For the grumblers who dogged Moses and Aaron, plaguing their ministry with complaints in the very face of the Lord’s bountiful goodness, brought a curse of serpents upon the entire people of God. The serpent, who led our ancestors astray in the Garden, became a blight upon the children of Israel in the wilderness. And see how the Lord uses a serpent to defeat the serpent, even as our Lord Jesus overcomes the world by coming into the world, even as He overcomes death by death, even as He overcomes sin by becoming sin for us. The snake became a means of salvation, even as the serpent, the devil, unwittingly became a pawn in his own destruction and a tool by whom the Lord won salvation for us.

We sinners must repent! We must repent of our indifference to widows and orphans. We must repent of our ungratefulness, our grumbling, our rebellion, and our lack of faith. We must repent of putting our faith in ourselves to overcome the world, when it is our Lord who has overcome the world on our behalf.

And in so doing, we can gaze upon the Crucified One, the flesh that takes the place of bronze, the Man that takes the place of the serpent (all the while crushing the serpent’s head), the cross that takes the place of a pole, the Resurrected One that takes the place of death, the life of freedom and true religion that takes the place of burdensome rules and the false religion of hypocrisy.

Dear brothers and sisters, we who gaze upon Christ Crucified, we who have been healed by the One who has fulfilled the prophecy of the serpent on the pole, the One who washes us clean with baptismal water and gives us His very flesh and blood to eat and to drink, speaks plainly to us, without figures of speech. He has overcome the world.

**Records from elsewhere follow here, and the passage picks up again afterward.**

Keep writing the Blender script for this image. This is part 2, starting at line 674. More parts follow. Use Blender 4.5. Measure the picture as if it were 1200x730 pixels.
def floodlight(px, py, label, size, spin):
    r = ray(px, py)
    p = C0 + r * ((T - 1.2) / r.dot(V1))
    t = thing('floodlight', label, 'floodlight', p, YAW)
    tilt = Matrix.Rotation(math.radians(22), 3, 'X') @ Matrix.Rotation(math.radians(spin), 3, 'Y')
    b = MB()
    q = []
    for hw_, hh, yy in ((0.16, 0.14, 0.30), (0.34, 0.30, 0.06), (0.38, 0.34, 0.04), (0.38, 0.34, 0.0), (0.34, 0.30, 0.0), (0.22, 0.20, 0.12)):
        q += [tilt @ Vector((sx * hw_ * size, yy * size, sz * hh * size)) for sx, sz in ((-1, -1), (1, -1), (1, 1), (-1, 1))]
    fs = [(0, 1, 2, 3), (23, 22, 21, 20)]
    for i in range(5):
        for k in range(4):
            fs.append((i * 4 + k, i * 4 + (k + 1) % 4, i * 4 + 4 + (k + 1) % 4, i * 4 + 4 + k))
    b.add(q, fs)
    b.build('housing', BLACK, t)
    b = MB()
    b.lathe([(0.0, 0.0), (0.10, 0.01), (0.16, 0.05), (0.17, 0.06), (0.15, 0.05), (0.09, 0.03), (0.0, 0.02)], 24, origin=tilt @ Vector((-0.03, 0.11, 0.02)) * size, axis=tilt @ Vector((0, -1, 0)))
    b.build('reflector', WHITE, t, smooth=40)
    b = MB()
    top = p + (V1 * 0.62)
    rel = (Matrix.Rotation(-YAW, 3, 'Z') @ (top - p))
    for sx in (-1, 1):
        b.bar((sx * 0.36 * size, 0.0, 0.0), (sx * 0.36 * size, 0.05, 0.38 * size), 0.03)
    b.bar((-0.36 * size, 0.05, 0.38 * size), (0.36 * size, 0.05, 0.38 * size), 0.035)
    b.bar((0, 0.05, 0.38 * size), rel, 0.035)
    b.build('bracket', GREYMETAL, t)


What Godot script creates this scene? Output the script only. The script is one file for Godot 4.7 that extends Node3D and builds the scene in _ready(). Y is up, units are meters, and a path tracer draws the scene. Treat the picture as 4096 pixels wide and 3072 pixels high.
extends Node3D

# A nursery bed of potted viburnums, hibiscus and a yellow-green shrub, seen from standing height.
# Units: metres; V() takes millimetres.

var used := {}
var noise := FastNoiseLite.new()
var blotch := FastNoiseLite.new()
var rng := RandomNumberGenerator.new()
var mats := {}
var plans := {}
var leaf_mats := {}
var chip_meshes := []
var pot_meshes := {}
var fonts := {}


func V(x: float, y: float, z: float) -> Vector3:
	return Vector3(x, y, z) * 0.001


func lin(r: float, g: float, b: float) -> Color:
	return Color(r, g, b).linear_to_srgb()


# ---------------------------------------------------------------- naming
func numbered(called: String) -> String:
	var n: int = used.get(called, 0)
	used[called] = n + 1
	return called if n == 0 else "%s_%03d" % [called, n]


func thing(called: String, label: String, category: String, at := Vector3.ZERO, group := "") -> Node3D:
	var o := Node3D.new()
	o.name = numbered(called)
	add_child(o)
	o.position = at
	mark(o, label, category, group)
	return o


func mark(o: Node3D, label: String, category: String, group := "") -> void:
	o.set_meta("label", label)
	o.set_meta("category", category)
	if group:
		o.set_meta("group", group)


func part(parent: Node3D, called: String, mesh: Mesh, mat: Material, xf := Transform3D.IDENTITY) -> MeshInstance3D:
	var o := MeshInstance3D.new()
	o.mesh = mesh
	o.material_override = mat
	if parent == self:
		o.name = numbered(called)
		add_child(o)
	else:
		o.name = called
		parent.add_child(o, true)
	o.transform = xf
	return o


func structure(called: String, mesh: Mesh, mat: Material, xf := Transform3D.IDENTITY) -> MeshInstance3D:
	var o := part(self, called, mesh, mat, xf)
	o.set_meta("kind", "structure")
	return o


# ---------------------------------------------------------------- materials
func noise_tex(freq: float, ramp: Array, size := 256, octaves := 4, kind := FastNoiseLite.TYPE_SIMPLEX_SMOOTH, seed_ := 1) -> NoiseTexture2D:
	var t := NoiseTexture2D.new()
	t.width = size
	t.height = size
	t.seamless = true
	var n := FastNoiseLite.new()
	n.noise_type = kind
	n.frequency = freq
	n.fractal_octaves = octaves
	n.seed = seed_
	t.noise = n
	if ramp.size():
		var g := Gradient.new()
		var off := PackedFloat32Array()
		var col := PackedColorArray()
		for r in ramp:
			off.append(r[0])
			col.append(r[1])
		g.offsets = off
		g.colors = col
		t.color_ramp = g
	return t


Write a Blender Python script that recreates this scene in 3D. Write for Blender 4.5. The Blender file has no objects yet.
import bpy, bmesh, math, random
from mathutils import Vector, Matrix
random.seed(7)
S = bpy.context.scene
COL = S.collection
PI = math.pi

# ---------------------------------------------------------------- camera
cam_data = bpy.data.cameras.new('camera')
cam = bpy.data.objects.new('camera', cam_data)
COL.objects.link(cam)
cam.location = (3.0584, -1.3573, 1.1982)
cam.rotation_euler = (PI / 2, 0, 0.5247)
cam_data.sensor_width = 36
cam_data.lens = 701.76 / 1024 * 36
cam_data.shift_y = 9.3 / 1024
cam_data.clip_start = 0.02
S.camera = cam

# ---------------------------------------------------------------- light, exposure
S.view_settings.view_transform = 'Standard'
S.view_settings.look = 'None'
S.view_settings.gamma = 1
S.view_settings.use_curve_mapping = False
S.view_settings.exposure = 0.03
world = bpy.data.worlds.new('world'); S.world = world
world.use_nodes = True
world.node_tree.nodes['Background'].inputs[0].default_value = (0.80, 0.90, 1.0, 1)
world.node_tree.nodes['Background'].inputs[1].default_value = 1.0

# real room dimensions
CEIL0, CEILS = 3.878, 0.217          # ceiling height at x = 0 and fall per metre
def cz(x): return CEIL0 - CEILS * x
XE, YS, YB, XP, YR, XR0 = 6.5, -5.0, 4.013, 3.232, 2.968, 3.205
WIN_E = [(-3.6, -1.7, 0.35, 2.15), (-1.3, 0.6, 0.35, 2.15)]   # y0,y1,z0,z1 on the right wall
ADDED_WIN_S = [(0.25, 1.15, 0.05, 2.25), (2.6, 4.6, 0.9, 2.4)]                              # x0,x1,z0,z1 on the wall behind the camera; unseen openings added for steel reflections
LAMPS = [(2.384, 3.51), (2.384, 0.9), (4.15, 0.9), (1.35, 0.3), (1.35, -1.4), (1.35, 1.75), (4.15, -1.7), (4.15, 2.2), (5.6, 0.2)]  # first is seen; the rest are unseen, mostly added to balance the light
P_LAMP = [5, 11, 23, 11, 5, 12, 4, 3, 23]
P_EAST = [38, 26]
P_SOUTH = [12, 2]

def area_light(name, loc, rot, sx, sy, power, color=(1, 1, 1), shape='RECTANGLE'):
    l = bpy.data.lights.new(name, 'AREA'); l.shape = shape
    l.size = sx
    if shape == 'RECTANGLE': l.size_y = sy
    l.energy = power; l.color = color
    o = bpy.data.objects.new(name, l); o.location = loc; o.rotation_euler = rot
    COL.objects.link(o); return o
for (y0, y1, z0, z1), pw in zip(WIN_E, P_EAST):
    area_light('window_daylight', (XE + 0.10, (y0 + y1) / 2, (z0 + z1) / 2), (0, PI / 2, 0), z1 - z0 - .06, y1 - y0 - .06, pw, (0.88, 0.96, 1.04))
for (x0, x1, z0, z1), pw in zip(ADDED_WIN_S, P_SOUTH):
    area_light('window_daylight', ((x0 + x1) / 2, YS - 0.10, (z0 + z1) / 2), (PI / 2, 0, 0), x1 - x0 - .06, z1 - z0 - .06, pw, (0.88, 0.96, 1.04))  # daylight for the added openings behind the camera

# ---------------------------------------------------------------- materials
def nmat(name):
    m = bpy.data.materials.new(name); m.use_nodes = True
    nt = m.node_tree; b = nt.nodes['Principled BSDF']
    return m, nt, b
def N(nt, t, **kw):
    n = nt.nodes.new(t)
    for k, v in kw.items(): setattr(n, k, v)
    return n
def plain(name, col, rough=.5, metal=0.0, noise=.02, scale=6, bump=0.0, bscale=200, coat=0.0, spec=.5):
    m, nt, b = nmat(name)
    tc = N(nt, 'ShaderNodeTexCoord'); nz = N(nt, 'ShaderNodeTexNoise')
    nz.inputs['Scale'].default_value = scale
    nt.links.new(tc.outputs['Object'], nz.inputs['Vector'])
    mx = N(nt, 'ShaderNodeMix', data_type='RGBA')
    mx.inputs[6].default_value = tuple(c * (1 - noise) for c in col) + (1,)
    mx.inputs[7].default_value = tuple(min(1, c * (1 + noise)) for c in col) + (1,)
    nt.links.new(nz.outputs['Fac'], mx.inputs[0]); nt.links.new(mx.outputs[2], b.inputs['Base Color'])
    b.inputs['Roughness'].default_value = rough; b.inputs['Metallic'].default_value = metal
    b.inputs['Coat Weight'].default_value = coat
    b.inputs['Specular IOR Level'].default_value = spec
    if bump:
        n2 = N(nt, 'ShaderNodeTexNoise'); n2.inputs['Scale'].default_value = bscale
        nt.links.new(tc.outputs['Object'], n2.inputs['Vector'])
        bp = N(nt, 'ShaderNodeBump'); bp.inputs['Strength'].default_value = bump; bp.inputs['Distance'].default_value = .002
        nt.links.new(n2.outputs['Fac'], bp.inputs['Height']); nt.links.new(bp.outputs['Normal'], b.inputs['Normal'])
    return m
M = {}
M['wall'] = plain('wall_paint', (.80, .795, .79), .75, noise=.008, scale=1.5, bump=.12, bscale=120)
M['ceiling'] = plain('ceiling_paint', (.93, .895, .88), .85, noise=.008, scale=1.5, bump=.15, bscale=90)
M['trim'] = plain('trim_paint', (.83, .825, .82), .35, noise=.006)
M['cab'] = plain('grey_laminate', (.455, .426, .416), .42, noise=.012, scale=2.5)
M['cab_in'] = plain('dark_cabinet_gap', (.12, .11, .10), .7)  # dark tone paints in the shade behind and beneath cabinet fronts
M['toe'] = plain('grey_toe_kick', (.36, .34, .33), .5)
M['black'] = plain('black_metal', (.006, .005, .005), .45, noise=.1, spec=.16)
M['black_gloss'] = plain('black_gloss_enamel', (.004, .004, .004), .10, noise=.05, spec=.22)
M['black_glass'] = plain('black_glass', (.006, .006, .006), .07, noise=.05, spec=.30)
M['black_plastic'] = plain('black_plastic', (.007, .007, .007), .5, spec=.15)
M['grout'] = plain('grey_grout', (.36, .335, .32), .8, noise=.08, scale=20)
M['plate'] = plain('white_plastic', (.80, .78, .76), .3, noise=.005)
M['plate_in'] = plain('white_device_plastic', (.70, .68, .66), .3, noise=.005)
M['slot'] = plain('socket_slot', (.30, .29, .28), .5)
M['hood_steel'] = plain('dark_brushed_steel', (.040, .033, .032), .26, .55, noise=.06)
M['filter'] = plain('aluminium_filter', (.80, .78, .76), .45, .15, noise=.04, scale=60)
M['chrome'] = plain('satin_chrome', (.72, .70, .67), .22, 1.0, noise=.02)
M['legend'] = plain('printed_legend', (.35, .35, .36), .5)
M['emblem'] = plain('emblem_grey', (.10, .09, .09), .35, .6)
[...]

For in spite of the world, the devil, our flesh, our sinfulness, our grumbling, our constant battle with the image we see in the mirror, the daily struggle with the Old Adam, in spite of all these things, our Risen Lord has made a promise: “These things I have spoken to you, that in Me you may have peace.”

Christ is risen! He is risen indeed! Alleluia!

In the name of the Father and of the + Son and of the Holy Spirit.” Amen.